Business Leaders Voice Their Concerns and Responses to the Economy

February 2, 2009 Blog

Fifty U.S. business leaders, representative of Fortune 500 companies and both small business, shared their perceptions and reactions to today’s challenging business environment at Transform Inc.’s September 2008 Enneagram Leadership Conference in Alexandria, VA. Mary Anne Wampler facilitated the session which took place on the third and final day of a Enneagram Leadership Conference when attendees had established rapport and comfort level with one another.
By day two, Mary Anne said, “It is as obvious as an elephant in the room,” And while no one was coming out and saying “this is the toughest time I’ve had as a leader,” it was evident that everyone had something on their mind. It was nothing short of a huge sigh of relief when leaders were given the opportunity to discuss their feelings about today’s business environment. This article offers a summarization of those comments – with the hope that other business professionals will find both solace and renewed optimism from the shared perspectives.

Transform: What are the specific business challenges as a leader you are facing?

– What used to work isn’t working now. We are having to evaluate what we are doing and make decisions on how to do more with less resources, time, effort.

– The sales environment is tougher. We have to be better at sales. We have to work harder and be more focused on the highest pay-off activities. We need more skills. The sales people who were successful when the economy was good are now struggling and even the very best sales people are struggling or working twice as hard to get less of what they got before.

– My clients are not as confident. They are reluctant to invest. I have to work much harder to instill confidence in the buyers. The sales cycle is also longer and requires more hand-holding, listening, reworking of quotes to fit tighter budgets. Price is a major factor.

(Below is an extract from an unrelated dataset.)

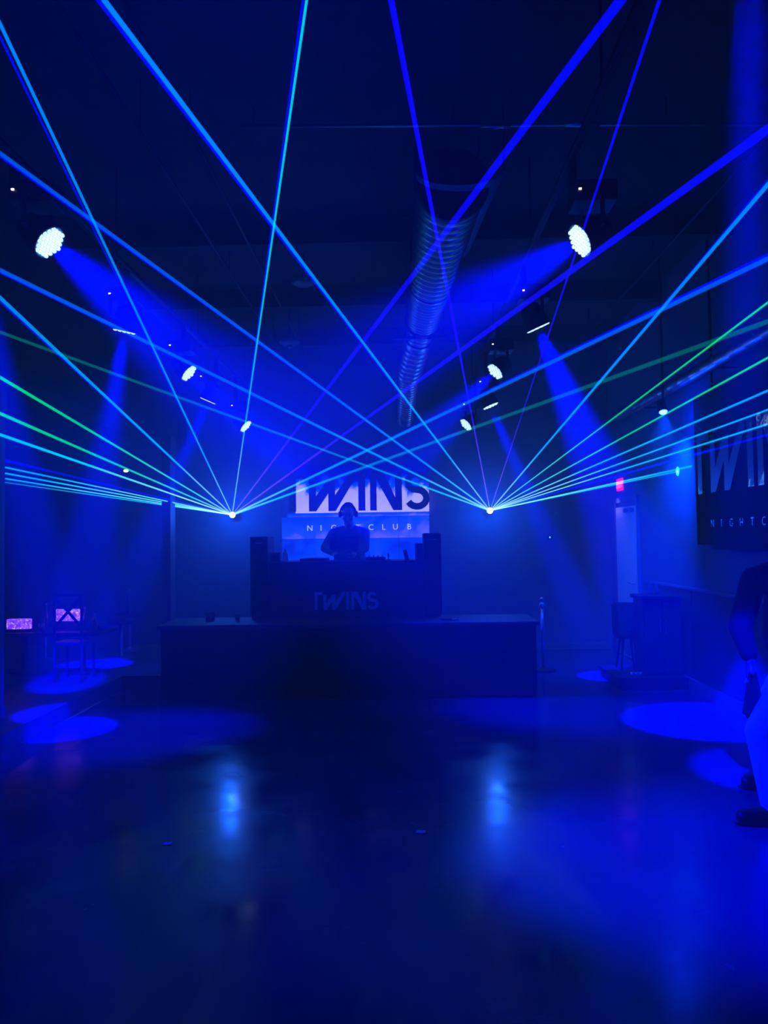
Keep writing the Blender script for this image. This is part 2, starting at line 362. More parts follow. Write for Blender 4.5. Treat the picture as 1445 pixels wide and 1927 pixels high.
def logo(parent, M, H, T, mats, part='letter'):
    out = []
    for gi, g in enumerate(glyphs()):
        bm = bmesh.new()
        if g[0] == 'S':
            pts = [Vector((x, z)) for x, z in g[1]]; hw = .085; lft, rgt = [], []
            for i, p in enumerate(pts):
                d = (pts[min(i + 1, len(pts) - 1)] - pts[max(i - 1, 0)]).normalized(); nrm = Vector((-d.y, d.x))
                lft.append(p + nrm * hw); rgt.append(p - nrm * hw)
            for i in range(len(pts) - 1):
                q = [lft[i], lft[i + 1], rgt[i + 1], rgt[i]]
                prism(bm, [(v.x * H, v.y * H) for v in q], -T, 0)
        else:
            for poly in g: prism(bm, [(x * H, z * H) for x, z in poly], -T, 0)
        bm.transform(M)
        out.append(obj(part, bm, mats, parent))
    return out
# prism local: x right, -y toward reader, z up
P_BACK = Matrix.Identity(4)
P_RIGHT = Matrix(((0, 1, 0, 0), (-1, 0, 0, 0), (0, 0, 1, 0), (0, 0, 0, 1)))

# logo wall behind the DJ, its light painted in as emission
ys = YB - 0.10
a = W(545, 967, ys); b_ = W(806, 872, ys)
t = thing('logo_wall', 'lavender and blue logo wall behind the DJ with painted-in light', 'screen', ((a.x + b_.x) / 2, YB, 1.2))
ox, oz = t.location.x, t.location.z
def sbox(name, m, X0, X1, Z0, Z1, y0, y1, bev_=0.0): return mk(name, m, t, boxes=[((X0 - ox, y0 - YB, Z0 - oz), (X1 - ox, y1 - YB, Z1 - oz))], bevel=bev_)
lo_top = W(675, 970, ys).z
sbox('upper_panel', M_wallglow_up, W(556, 950, ys).x, b_.x, a.z + 0.005, b_.z, YB - 0.10, YB - 0.002)
sbox('shelf_strip', M_wallglow_lo, W(541, 967, ys).x, b_.x, lo_top - 0.008, a.z + 0.004, YB - 0.13, YB - 0.002)
ladj = W(530, 1000, ys).x
zb = 0.5
mids = [ladj, W(640, 1000, ys).x, W(750, 1000, ys).x, b_.x]
zr = W(700, 1013, ys).z
for i in range(3):
    sbox('lower_panel', M_wallglow_lo, mids[i] + 0.003, mids[i + 1] - 0.003, zr + 0.004, lo_top - 0.012, YB - 0.09, YB - 0.002)
    sbox('lower_panel', M_wallglow_lo, mids[i] + 0.003, mids[i + 1] - 0.003, zb, zr - 0.004, YB - 0.09, YB - 0.002)
pt = W(545, 960, ys - 0.02); H = 73.5 / F * ys
logo(t, Matrix.Translation((pt.x - ox, YB - 0.101 - YB, a.z + 0.03 - oz)), H, 0.035, M_logo)
for px_, ch in zip((583, 604, 628, 651, 674, 698, 722, 744, 770), 'NIGHTCLUB'):
    p = W(px_, 997.5 - 0.015 * (px_ - 675), ys)
    letter(ch, 0.115, 0.006, M_letterw, t, Matrix.Translation((p.x - ox, -0.10, p.z - oz)) @ M_BACK)

# ------------------------------------------------------------------ stage, booth
SF = 7.55; SX0, SX1 = W(302, 1318, SF).x, W(1012, 1306, SF).x; SZ = 0.76
t = thing('stage', 'long low black stage box across the end of the dance floor', 'stage', ((SX0 + SX1) / 2, SF, 0))
sw = (SX1 - SX0) / 2; npan = 4
for i in range(npan):
    xa, xb = -sw + 2 * sw * i / npan, -sw + 2 * sw * (i + 1) / npan
    mk('front_panel', M_stage, t, boxes=[((xa + 0.002, 0, 0.02), (xb - 0.002, 0.03, SZ - 0.04))], bevel=0.003)
for s in (-1, 1):
    mk('side_panel', M_stage, t, boxes=[((s * sw - (0.03 if s > 0 else 0), 0.03, 0.02), (s * sw + (0.03 if s < 0 else 0), 0.70, SZ - 0.04))])
mk('top', M_stagetop, t, boxes=[((-sw - 0.03, -0.03, SZ - 0.04), (sw + 0.03, 0.72, SZ))], bevel=0.008)
bx0_, bx1_ = W(470, 1100, 8.1).x - t.location.x, W(832, 1100, 8.1).x - t.location.x
mk('rear_top', M_stagetop, t, boxes=[((bx0_, 0.721, SZ - 0.04), (bx1_, 1.42, SZ))], bevel=0.004)
mk('toe_board', M_black, t, boxes=[((-sw + 0.05, 0.03, 0), (sw - 0.05, 0.06, 0.03)), ((bx0_ + 0.02, 1.30, 0), (bx1_ - 0.02, 1.36, SZ - 0.04)), ((-sw + 0.03, 0.66, 0), (sw - 0.03, 0.70, SZ - 0.04))])
# riser for the DJ
struct('floor_booth_riser', M_stage, [((SX0 + 0.2, SF + 1.44, 0), (SX1, YB - 0.25, 0.30))], 0.01)

BF = 8.12; BX0, BX1 = W(505, 1100, BF).x, W(797, 1100, BF).x; BZ = 1.37
t = thing('dj_booth', 'wide black DJ booth with faint raised lettering standing on the stage', 'DJ booth', ((BX0 + BX1) / 2, BF, SZ))
bw = (BX1 - BX0) / 2 - 0.006; bh = BZ - SZ
mk('front_panel', M_black, t, boxes=[((-bw, 0, 0), (bw, 0.03, bh - 0.035))], bevel=0.004)
for s in (-1, 1): mk('side_panel', M_black, t, boxes=[((s * bw - 0.03 * (s > 0), 0.031, 0), (s * bw + 0.03 * (s < 0), 0.62, bh - 0.035))], bevel=0.004)
mk('worktop', M_black, t, boxes=[((-bw - 0.0, -0.01, bh - 0.034), (bw + 0.0, 0.68, bh))], bevel=0.006)
p = W(592, 1148, BF)
logo(t, Matrix.Translation((p.x - t.location.x, -0.001, p.z - SZ)), 33.5 / F * BF, 0.008, M_boothlogo)

def tower(px0, px1, pyt, label):
    X0_, X1_ = W(px0, 1100, BF - 0.03).x, W(px1, 1100, BF - 0.03).x; zt = W((px0 + px1) / 2, pyt, BF - 0.03).z
    t = thing('speaker_tower', label, 'speaker', ((X0_ + X1_) / 2, BF - 0.03, SZ), group='black speaker towers either side of the booth')
    hw = (X1_ - X0_) / 2 - 0.004; h = zt - SZ
    mk('cabinet', M_black, t, boxes=[((-hw, 0, 0.03), (hw, 0.42, h))], bevel=0.01)
    for s in (-1, 1):
        for q in (0.04, 0.36): mk('foot', M_cable, t, boxes=[((s * (hw - 0.03) - 0.015, q - 0.015, 0), (s * (hw - 0.03) + 0.015, q + 0.015, 0.031))])
    mk('grille', M_stage, t, boxes=[((-hw + 0.015, -0.012, 0.05), (hw - 0.015, 0.001, h - 0.03))], bevel=0.004)
    bm = bmesh.new(); tube(bm, [(-hw * 0.4, -0.016, h - 0.07), (hw * 0.4, -0.016, h - 0.07)], 0.006); obj('badge', bm, M_metal, t)
tower(470, 505, 1010, 'black speaker tower at the left end of the DJ booth')
tower(797, 832, 1003, 'black speaker tower at the right end of the DJ booth')

# things on the booth
ZT = BZ
def at_booth(px, d): p = W(px, 1050, d); return Vector((p.x, d, ZT))
t = thing('laptop_stand', 'two-legged black laptop stand on the booth in front of the DJ', 'stand', at_booth(649, 8.42))
for s in (-1, 1):
    bm = bmesh.new(); tube(bm, [(s * 0.06, -0.08, 0.004), (s * 0.06, 0.10, 0.004), (s * 0.06, 0.06, 0.10), (s * 0.06, -0.10, 0.118)], 0.006)
    obj('leg', bm, M_black, t)
mk('cross_bar', M_black, t, boxes=[((-0.06, 0.055, 0.085), (0.06, 0.067, 0.097))])
t = thing('laptop', 'open dark laptop raised on the stand in front of the DJ', 'laptop', at_booth(649, 8.42) + Vector((0, 0, 0.126)))
R1 = Matrix.Rotation(math.radians(-6), 4, 'X')
bm = bmesh.new(); box(bm, (-0.165, -0.11, 0.0), (0.165, 0.12, 0.016), R1); bev(bm, 0.004); obj('keyboard_base', bm, M_black, t)
bm = bmesh.new(); box(bm, (-0.165, -0.118, 0.010), (0.165, -0.106, 0.125), R1); bev(bm, 0.004); obj('lid', bm, M_inky, t)
t = thing('dj_mixer', 'flat black mixer right of the DJ on the booth', 'mixer', at_booth(707, 8.45))
mk('body', M_black, t, boxes=[((-0.11, -0.13, 0), (0.11, 0.13, 0.035))], bevel=0.005)
for i in range(4):
    for j in range(3):
        bm = bmesh.new(); lathe(bm, [(0.009, 0.0345), (0.008, 0.052), (0.004, 0.053)], 10, (-0.075 + i * 0.05, -0.02 + j * 0.05, 0)); obj('knob', bm, M_metal, t)
t = thing('media_player', 'black deck player left of the DJ on the booth', 'deck', at_booth(592, 8.45))
mk('body', M_black, t, boxes=[((-0.15, -0.17, 0), (0.15, 0.17, 0.03))], bevel=0.005)
bm = bmesh.new(); lathe(bm, [(0.095, 0.029), (0.095, 0.038), (0.085, 0.040)], 32, (0, -0.03, 0)); obj('jog_wheel', bm, M_metal, t)
t = thing('microphone', 'small microphone standing on the booth right of the mixer', 'microphone', at_booth(731, 8.40))
bm = bmesh.new(); lathe(bm, [(0.03, 0), (0.03, 0.008), (0.006, 0.012), (0.006, 0.03), (0.009, 0.032)], 16); obj('base', bm, M_black, t)
bm = bmesh.new(); lathe(bm, [(0.009, 0.03), (0.012, 0.055), (0.014, 0.056), (0.015, 0.066), (0.008, 0.076)], 16); obj('capsule', bm, M_metal, t, smooth=True)
t = thing('tablet_stand', 'narrow dark tablet leaning back on the booth near the right speaker', 'tablet', at_booth(766, 8.36))
Rt = Matrix.Rotation(math.radians(-14), 4, 'Y')
bm = bmesh.new(); box(bm, (-0.022, -0.006, 0.0), (0.022, 0.006, 0.115), Rt); bev(bm, 0.003); obj('screen', bm, M_black, t)
mk('foot', M_black, t, boxes=[((-0.03, -0.03, 0), (0.03, 0.03, 0.006))])
t = thing('controller_box', 'upright dark blue box on the booth against the right speaker', 'box', at_booth(788, 8.44))
mk('body', mat('deep_blue_plastic', (0.03, 0.04, 0.25), 0.4, noise=0.1), t, boxes=[((-0.042, -0.05, 0), (0.042, 0.05, 0.185))], bevel=0.006)
mk('vent', M_black, t, boxes=[((-0.03, -0.054, 0.03 + 0.028 * k), (0.03, -0.049, 0.042 + 0.028 * k)) for k in range(5)])
t = thing('water_bottle', 'clear water bottle catching light on the left of the booth', 'bottle', at_booth(537, 8.36))
bm = bmesh.new(); lathe(bm, [(0.028, 0), (0.032, 0.01), (0.032, 0.085), (0.026, 0.10), (0.012, 0.118), (0.012, 0.125)], 20); obj('bottle_body', bm, mat('lit_clear_plastic', (0.75, 0.88, 1.0), 0.1, trans=0.4, noise=0.02), t, smooth=True)
bm = bmesh.new(); lathe(bm, [(0.015, 0.123), (0.015, 0.142)], 16); obj('bottle_cap', bm, M_white, t)
t = thing('monitor_wedge', 'small black cube speaker left end of the booth top', 'speaker', at_booth(521, 8.45))
mk('cabinet', M_black, t, boxes=[((-0.045, -0.05, 0), (0.045, 0.05, 0.10))], bevel=0.005)
bm = bmesh.new(); tube(bm, [(0, -0.049, 0.05), (0, -0.056, 0.05)], 0.032, 16); obj('driver', bm, M_stage, t)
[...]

– Traditional offerings and services of the past aren’t enough. I need to be very creative in meeting my clients’ needs and budget.

– Keeping morale up is a full-time job. Sales professionals are impacted by external factors – news, friends being laid off or downsized. Leading others and instilling confidence in employees takes more effort.

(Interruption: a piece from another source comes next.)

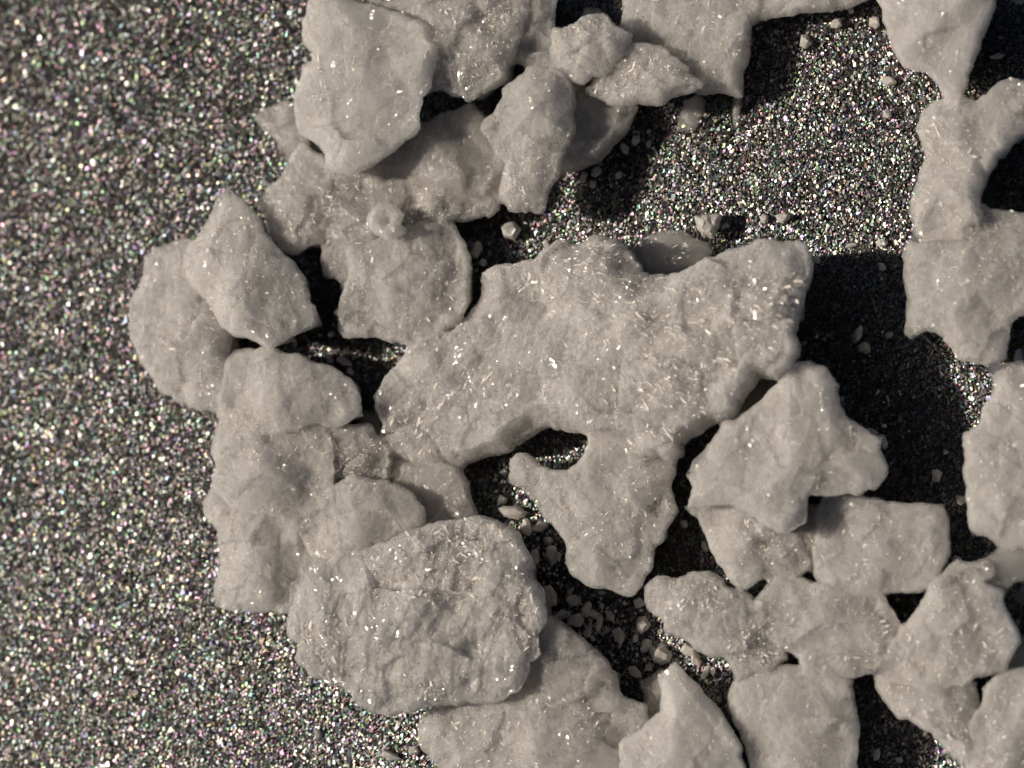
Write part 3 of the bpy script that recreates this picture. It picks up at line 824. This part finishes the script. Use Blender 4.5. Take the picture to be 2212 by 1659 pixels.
for t in [
    ("spiky scrap at the head of the dark channel", 1085, 1080, 30, 26, 40),
    ("long mauve flake across the upper dark channel", 1108, 1106, 76, 34, -8),
    ("mauve flake standing upright below the long one", 1137, 1141, 30, 46, 15),
    ("dusky flake at the right of the upright mauve one", 1165, 1139, 40, 24, 20),
    ("tall pale splinter in the upper dark channel", 1192, 1197, 30, 54, 0),
    ("small pale tip above the tall splinter", 1186, 1167, 22, 20, 0),
    ("dim crumb at the right of the tall splinter", 1207, 1202, 16, 26, 0),
    ("grey crumb pressed against the boulder's right edge", 1157, 1202, 22, 38, 10),
    ("reddish oblong crumb in the channel beside the boulder", 1188, 1287, 32, 60, 25),
    ("thin slanted splinter topping the crumb heap in the channel", 1233, 1277, 12, 28, -35),
    ("broad grey flake at the top of the crumb heap", 1240, 1296, 38, 28, 0),
    ("arrow-shaped crumb in the crumb heap", 1266, 1318, 28, 44, -30),
    ("pale flake right of the arrow-shaped crumb", 1281, 1327, 22, 38, 35),
    ("brown crumb in the heart of the crumb heap", 1243, 1342, 44, 36, 0),
    ("smooth grey pebble at the left foot of the crumb heap", 1212, 1328, 46, 26, 15),
    ("yellowish sliver standing in the crumb heap", 1275, 1350, 12, 30, -5),
    ("olive crumb at the heap's lower rim", 1268, 1368, 20, 24, -30),
    ("long twisted splinter right of the yellowish sliver", 1293, 1348, 18, 52, -15),
    ("small bluish crumb below the long twisted splinter", 1280, 1379, 12, 20, 20),
    ("mitten-shaped crumb in mid-channel", 1317, 1330, 36, 20, -40),
    ("little square crumb above the mitten-shaped one", 1300, 1309, 14, 16, 0),
    ("crumb clinging under the six-sided crystal's lower edge", 1301, 1281, 22, 12, -8),
    ("tiny round crumb below the six-sided crystal's lowest lobe", 1348, 1303, 13, 13, 30),
    ("wedge of clear crumb at the crusty crystal's left corner", 1380, 1302, 26, 26, 40),
    ("small lens-shaped crumb in mid-channel", 1311, 1363, 24, 11, 30),
    ("boot-shaped crumb in mid-channel", 1336, 1373, 28, 44, 12),
    ("rectangular pale crumb in the right of the channel", 1388, 1350, 34, 46, -12),
    ("small stub under the rectangular pale crumb", 1373, 1378, 14, 26, -10),
    ("oval crumb right below the rectangular one", 1395, 1394, 26, 38, -40),
    ("long faint crumb right of the oval one", 1428, 1394, 28, 12, 10),
    ("large clear cracked crumb above the triangular crystal", 1430, 1417, 54, 44, 15),
    ("leaf-like crumb left of the large clear cracked one", 1412, 1408, 22, 34, 40),
    ("lone plump crumb at the lower end of the channel", 1371, 1451, 38, 24, -40),
    ("little crumb between the lone plump one and the triangular crystal", 1401, 1441, 22, 16, 40),
    ("speck under the leaf-like crumb", 1392, 1425, 12, 10, 0),
    ("speck left of the leaf-like crumb", 1376, 1415, 10, 10, 0),
    ("violet chip under the crusty crystal's lower edge", 1487, 1405, 44, 30, -20),
    ("dark violet chip below the first violet one", 1503, 1424, 24, 34, 20),
    ("slim grey crumb near the lower dark gap's end, left of its twin", 1524, 1452, 16, 34, -25),
    ("slim grey crumb near the lower dark gap's end, right of its twin", 1541, 1451, 14, 24, 10),
    ("yellow-lit crumb on the crusty crystal's left corner", 1444, 1368, 16, 20, 10),
    ("greenish thin crumb in the black triangular gap", 1522, 1180, 14, 30, 30),
    ("dim crumb at the top of the black triangular gap", 1478, 1132, 22, 20, 0),
    ("faint crumb in the black nook left of the raised arm", 1087, 1019, 20, 14, 0),
]:
    crumb(*t, group=CH)
for t in [
    ("orange-brown crumb under the pear-shaped crystal's lower right", 637, 741, 12, 26, 5),
    ("cream crumb on the humped crystal's upper right edge", 712, 776, 24, 22, -20),
    ("grey splinter right of the cream crumb", 743, 781, 44, 20, -30),
    ("small grey crumb below the grey splinter", 756, 802, 16, 26, 30),
    ("small grey crumb in the dark gap under the rounded block's left corner", 716, 722, 22, 16, 0),
    ("little crumb at the rounded block's left side", 742, 628, 18, 16, 0),
    ("splinter at the left tip of the central mass", 812, 879, 20, 10, -20),
    ("dim flat crumb on the plate by the bottom edge, largest of the lower left", 840, 1632, 60, 24, -20),
    ("pale crumb near the wide bottom crystal's left edge", 893, 1622, 28, 24, 0),
    ("faint crumb on the plate below the sparkling boulder", 687, 1587, 18, 26, 0),
    ("pale grain at the bottom of the lower black gap, left of another", 1893, 1630, 18, 30, -20),
    ("pale grain at the bottom of the lower black gap, right of another", 1942, 1642, 18, 14, 0),
    ("grey crumb at the left rim of the smooth upright bottom crystal", 1580, 1530, 30, 40, 20),
    ("grey crumb wedged above the large tilted crystal by the black nook", 2070, 1215, 30, 34, 40),
]:
    crumb(*t)


# crumbs resting on the crystals would be too small to count: dust on the plate between them
def dust():
    r = np.random.default_rng(5)
    V, F = [], []
    spots = [(1340, 1375, 110, 70, 170), (1180, 1170, 50, 70, 80), (1250, 1335, 60, 40, 110), (1190, 1250, 30, 70, 40), (1420, 1420, 60, 30, 60), (1900, 800, 110, 200, 60), (1330, 340, 60, 90, 25),
             (1700, 300, 250, 180, 80), (1530, 1450, 40, 30, 12), (850, 1620, 60, 25, 14), (1930, 1600, 50, 50, 14), (300, 1000, 260, 500, 60)]
    for cx, cy, sx, sy, n in spots:
        for _ in range(n):
            px, py = r.normal(cx, sx * .6), r.normal(cy, sy * .6)
            s = r.uniform(.02, .055)
            x, y = at(px, py, s)
            b = len(V)
            R = Matrix.Rotation(r.uniform(0, 6.28), 3, (r.normal(), r.normal(), r.normal() + .01))
            for p in ((1, 0, 0), (-1, .2, 0), (0, .8, .1), (.1, -.9, 0), (0, .1, .7), (0, 0, -.7)):
                q = R @ (Vector(p) * s)
                V.append((x + q.x, y + q.y, s + .04 + q.z))
            for f in ((0, 2, 4), (2, 1, 4), (1, 3, 4), (3, 0, 4), (2, 0, 5), (1, 2, 5), (3, 1, 5), (0, 3, 5)):
                F.append(tuple(b + k for k in f))
    o = mesh_obj("crystal_dust", V, F, MAT['crumb'])
    o["kind"] = "stuff"
    o["label"] = "fine crystal dust scattered over the dark plate"
    o["category"] = "dust"


dust()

– When working under stressful conditions, the ego operates on automatic and little things can have a big impact on others.

– There is the need to constantly reevaluate our internal organization in order to respond to the marketplace and customers. The demands made of our employees need to be centered and focused – not reactive and impatient.

– Balancing long-term and short-term focus is difficult when you don’t know what is going to happen externally from one day-to-day to the next.

– Constant change is the reality. Learning to manage change in one’s self, in one’s employees and the business forces is crucial.

Transform: Given your current reality, what opportunities does this situation offer for you, as a leader, your organization and your employees?

– With things a little slower, you can take time to improve processes and retool employees to become more adaptable and responsive to change.

– You can take time to develop and grow one’s self – to work on leadership skills and hone sales skills.

– It’s important to focus on where the opportunities are as opposed to what’s not happening.

– You have to be laser-focused on where time and resources are being spent – both personally and with all your staff.

– We’re being forced to think outside the box – to think differently and more creatively on how to keep and sustain relationships. We’re learning what services and products to offer and how to stay in front of buyers.

– Now is the time to build collaborative relationships – to look for partnerships with other companies to offer more efficient services and offerings.

When reflecting on these comments, Mary Anne and I were struck by a few things that perhaps run counter intuitive to what we are hearing from the news, media and fear-based leaders. First, leaders who are truly leading during this tough time are fully committed to the continued growth and development of their employees and themselves. Now is not the time to abandon developmental training. Rather, it is the time to invest in your people. Second, now is the opportunity to rethink ‘how’ you are doing business – a ‘housecleaning’ if you will. Take stock of how you are delivering services to customers and, of that, what is most efficient and productive. Third, heightened your attention and focus on customer relationships. It is a crucial component to riding out these challenging times. Build stronger, more collaborative relationships with your customers. Spend time with them. Learn what’s going on in their business and how you can add value to what they offer. Ensure that every encounter they have with your company is exactly the experience you want them to have. Lastly, successful leaders are those who are taking care of themselves physically, mentally, emotionally and even, spiritually. Pay attention to the impact you are having on your their employees and be intentional regarding the impact you want to have. Work diligently to keep their teams focused on the opportunities and priorities that exist.